New Hampshire Attorney General John M. Formella recently filed the motion with the United States Court of Appeals for the First Circuit seeking a stay of Judge Landya McCafferty's preliminary injunction in Gordon-Darby Holdings, Inc. v. Quinn (No. 26-1209).

"Gordon-Darby is a private company that lost a government contract and is using the Clean Air Act to try to get it back," Stephen said. "The Attorney General's appeal makes the central point: there is no state law left to enforce. The injunction demands that state officials administer a program with no statutory authority, no appropriation, and no legal basis. The Supreme Court has been clear that the federal government cannot commandeer state officials to run federal programs. New Hampshire will not be the exception."

Stephen said he is hoping justice prevails and that the First Circuit Court will do the right thing.

"I am confident the First Circuit will do what the District Court would not: recognize that the Tenth Amendment means something, that state sovereignty is not optional, and that one corporation's lost contract does not give a federal judge the power to conscript the State of New Hampshire."

Gordon-Darby, Inc. on its website home page bills itself as "a U.S.-based leader in providing government services. Delivering innovative and quality programs, systems, and services for our state partners has been the company's guiding principle since our founding in 1982."

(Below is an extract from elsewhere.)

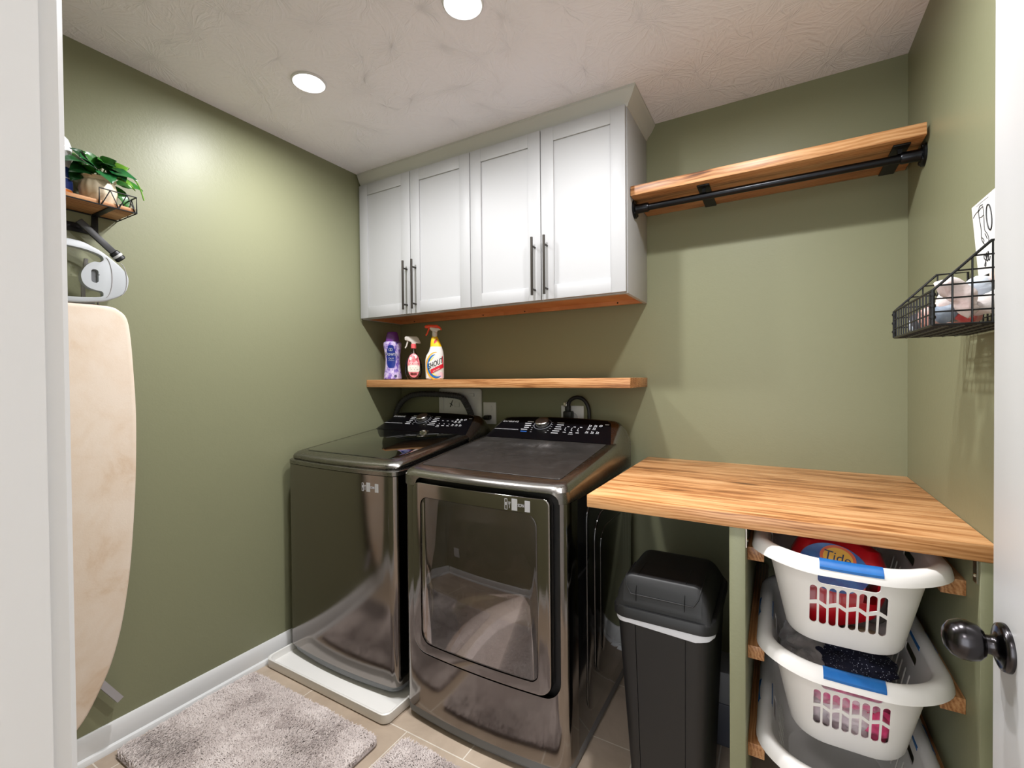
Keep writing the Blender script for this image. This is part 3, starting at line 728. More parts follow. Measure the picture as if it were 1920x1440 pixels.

Judge McCafferty issued the preliminary injunction blocking New Hampshire from ending its mandatory vehicle inspection program, which was scheduled for Jan. 31. The ruling had sought to keep the program in place to prevent violations of the federal Clean Air Act until the EPA reviews the state's legislation regarding the discontinuance of inspections.

The injunction has been an ongoing source of frustration and confusion for Granite Staters ever since McCafferty's ruling.